== Do this ==
How many of the lines below contain "script"? Answer with that number alone.
── Dataset records ──
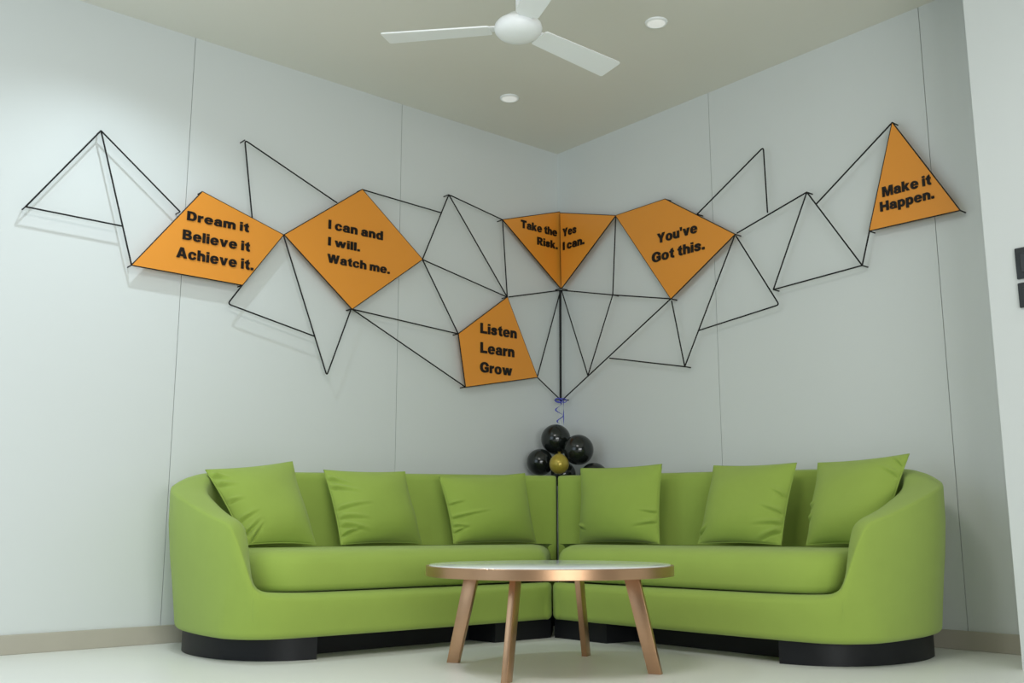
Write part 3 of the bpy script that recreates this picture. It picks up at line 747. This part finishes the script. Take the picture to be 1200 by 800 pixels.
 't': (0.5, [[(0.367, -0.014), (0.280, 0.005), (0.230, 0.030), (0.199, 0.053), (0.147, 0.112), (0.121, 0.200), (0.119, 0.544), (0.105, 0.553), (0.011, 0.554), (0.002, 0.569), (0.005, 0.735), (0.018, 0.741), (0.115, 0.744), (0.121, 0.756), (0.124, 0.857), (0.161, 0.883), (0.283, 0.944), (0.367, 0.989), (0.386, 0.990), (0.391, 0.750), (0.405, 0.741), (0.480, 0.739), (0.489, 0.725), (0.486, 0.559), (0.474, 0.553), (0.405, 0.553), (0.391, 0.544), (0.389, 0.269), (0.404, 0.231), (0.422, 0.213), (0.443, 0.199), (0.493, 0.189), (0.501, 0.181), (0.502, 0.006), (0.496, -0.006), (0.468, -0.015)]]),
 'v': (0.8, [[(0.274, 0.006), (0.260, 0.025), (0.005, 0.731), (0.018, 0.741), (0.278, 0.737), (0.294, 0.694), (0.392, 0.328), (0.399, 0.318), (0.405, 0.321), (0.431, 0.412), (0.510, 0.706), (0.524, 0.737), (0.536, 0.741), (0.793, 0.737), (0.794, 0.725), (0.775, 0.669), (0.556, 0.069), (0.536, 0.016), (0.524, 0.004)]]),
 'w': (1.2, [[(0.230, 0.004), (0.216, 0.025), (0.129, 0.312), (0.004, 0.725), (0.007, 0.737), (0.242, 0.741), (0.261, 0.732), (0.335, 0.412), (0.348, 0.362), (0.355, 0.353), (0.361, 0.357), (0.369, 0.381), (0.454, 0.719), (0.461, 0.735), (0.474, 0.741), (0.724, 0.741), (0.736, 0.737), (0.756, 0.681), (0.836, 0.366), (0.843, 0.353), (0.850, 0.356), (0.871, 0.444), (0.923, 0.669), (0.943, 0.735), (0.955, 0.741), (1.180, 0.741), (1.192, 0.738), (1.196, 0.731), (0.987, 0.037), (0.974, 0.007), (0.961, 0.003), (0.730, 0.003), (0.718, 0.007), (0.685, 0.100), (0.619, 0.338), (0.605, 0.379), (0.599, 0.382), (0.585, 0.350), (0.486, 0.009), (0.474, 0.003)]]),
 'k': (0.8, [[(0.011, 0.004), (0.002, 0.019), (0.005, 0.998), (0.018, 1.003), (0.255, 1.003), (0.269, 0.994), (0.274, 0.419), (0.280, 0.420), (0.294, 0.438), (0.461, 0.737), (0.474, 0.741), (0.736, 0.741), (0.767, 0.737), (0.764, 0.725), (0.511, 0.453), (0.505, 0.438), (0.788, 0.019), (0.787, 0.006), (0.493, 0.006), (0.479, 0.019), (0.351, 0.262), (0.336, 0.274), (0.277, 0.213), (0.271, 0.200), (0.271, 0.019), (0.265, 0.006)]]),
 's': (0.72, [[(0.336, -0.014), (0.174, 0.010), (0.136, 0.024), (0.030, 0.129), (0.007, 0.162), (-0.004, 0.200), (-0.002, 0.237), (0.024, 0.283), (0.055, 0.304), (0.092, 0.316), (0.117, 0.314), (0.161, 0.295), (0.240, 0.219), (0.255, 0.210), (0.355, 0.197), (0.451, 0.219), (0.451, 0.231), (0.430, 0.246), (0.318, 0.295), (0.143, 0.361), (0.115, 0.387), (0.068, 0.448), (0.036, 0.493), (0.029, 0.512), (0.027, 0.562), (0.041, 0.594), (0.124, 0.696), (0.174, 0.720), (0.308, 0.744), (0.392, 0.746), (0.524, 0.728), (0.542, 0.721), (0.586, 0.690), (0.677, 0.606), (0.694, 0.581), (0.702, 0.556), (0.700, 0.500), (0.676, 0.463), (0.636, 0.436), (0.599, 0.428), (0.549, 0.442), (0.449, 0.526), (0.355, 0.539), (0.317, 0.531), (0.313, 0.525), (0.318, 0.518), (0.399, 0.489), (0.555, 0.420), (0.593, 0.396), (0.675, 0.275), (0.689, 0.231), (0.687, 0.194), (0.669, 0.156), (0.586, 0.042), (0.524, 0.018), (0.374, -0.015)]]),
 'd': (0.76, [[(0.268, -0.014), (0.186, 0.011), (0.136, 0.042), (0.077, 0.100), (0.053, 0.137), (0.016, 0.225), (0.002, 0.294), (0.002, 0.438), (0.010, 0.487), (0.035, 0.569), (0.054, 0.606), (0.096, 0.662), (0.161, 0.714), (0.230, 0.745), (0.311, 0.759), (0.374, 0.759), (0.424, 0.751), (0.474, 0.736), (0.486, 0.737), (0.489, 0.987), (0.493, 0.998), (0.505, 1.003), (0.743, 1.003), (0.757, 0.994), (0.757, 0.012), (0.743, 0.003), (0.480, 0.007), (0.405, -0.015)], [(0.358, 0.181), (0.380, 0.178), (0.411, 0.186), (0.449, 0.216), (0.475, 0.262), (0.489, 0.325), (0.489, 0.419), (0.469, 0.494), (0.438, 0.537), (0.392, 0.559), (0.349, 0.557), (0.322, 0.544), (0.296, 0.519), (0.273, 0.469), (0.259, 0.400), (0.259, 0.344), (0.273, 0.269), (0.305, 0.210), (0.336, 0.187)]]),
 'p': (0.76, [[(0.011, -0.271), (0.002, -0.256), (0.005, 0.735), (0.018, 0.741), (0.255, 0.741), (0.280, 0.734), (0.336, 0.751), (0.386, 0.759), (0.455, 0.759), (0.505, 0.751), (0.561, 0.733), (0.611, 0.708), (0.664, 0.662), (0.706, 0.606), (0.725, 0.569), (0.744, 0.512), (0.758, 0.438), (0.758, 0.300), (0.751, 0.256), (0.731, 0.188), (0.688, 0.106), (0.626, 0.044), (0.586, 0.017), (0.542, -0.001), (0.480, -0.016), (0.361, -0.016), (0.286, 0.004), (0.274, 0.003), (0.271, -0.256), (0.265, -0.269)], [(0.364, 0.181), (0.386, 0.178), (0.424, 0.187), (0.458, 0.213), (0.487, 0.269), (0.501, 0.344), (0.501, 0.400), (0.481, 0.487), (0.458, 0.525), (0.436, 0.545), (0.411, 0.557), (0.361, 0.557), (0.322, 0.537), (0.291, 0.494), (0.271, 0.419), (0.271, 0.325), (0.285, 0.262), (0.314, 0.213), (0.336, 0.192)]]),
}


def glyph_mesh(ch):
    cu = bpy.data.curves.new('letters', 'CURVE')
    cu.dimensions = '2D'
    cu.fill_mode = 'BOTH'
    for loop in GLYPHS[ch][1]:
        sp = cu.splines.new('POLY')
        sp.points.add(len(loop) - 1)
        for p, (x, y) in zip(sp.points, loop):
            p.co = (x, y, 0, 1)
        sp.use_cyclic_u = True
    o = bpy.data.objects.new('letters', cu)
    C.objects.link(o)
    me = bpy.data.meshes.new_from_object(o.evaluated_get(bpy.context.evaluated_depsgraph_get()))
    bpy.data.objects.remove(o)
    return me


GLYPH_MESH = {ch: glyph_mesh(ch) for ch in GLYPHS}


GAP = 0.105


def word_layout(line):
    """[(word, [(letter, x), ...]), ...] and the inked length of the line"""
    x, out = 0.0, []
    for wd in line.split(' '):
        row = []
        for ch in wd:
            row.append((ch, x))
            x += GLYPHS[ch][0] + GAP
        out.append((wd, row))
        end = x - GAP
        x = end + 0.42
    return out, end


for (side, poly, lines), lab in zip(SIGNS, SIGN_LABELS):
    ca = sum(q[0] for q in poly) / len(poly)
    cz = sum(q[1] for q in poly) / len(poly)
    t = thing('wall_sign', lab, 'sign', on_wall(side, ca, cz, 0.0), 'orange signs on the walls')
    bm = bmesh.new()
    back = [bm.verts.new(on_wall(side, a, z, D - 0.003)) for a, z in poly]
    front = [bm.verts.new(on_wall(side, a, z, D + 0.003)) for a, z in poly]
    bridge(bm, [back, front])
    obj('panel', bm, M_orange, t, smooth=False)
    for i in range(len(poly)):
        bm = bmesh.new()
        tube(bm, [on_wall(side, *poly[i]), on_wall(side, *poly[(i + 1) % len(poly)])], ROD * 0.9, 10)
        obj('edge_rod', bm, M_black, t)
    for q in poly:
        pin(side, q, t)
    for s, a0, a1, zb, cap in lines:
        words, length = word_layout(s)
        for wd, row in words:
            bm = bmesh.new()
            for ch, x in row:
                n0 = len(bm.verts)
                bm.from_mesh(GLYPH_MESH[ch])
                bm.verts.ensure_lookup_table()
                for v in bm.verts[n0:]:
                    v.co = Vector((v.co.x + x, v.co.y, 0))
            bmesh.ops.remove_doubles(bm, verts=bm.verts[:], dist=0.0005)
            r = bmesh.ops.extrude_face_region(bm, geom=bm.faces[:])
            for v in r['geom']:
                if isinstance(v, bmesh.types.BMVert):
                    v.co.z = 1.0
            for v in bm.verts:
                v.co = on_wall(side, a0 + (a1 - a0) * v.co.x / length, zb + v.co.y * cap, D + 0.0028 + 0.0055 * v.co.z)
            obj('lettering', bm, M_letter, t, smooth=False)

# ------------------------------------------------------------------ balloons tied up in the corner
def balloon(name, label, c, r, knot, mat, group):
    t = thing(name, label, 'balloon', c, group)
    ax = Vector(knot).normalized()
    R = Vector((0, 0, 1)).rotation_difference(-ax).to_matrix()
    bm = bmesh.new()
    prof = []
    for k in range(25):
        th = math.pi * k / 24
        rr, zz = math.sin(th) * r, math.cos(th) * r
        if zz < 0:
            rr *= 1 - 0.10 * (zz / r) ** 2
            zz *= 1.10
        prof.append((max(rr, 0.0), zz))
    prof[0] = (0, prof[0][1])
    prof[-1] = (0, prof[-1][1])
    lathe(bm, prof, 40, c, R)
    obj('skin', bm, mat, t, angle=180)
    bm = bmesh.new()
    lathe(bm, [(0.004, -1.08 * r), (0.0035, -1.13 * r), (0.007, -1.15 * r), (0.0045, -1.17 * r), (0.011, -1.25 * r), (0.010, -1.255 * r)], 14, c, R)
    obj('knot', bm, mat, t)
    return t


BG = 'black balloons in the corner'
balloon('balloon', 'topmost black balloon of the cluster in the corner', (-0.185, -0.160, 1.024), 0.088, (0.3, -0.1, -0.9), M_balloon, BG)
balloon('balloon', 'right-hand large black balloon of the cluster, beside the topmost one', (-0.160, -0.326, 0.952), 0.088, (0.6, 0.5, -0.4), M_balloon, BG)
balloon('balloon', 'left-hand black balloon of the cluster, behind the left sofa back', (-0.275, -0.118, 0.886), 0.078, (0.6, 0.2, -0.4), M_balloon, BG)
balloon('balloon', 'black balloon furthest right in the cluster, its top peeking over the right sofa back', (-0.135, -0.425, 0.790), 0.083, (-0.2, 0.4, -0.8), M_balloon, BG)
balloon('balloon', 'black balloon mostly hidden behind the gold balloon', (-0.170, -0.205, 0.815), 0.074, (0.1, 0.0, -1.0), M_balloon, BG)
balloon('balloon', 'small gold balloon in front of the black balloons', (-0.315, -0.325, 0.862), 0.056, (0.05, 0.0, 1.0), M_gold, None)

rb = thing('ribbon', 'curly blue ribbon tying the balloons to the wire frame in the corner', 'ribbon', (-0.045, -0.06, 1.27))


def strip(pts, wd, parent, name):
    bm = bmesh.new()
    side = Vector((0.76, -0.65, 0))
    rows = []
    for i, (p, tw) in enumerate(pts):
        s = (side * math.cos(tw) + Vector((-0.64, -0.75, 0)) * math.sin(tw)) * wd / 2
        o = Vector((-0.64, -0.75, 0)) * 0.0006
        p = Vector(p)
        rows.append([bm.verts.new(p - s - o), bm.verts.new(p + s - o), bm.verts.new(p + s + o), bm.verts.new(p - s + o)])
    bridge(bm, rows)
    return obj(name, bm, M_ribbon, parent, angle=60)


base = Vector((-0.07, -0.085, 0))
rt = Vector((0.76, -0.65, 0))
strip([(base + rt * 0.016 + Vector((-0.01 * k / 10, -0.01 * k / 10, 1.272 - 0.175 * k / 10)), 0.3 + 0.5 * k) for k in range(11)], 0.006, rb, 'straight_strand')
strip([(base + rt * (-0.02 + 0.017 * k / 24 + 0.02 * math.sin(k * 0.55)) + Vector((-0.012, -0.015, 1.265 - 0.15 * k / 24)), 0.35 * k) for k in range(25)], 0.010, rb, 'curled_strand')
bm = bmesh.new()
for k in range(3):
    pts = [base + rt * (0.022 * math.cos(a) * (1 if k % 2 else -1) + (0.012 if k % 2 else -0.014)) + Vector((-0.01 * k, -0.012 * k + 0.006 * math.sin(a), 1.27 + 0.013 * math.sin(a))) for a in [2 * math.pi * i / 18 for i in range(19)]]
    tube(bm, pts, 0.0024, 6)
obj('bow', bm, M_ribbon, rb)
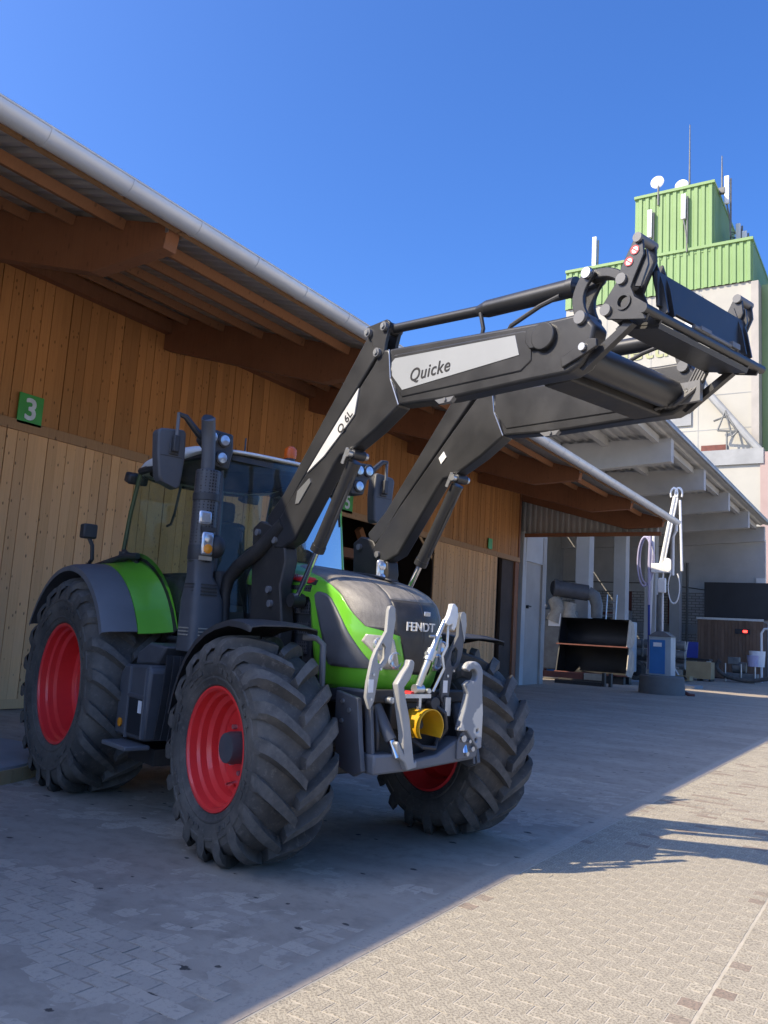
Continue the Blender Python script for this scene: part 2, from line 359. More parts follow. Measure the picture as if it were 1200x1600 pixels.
───
== Solution ==
2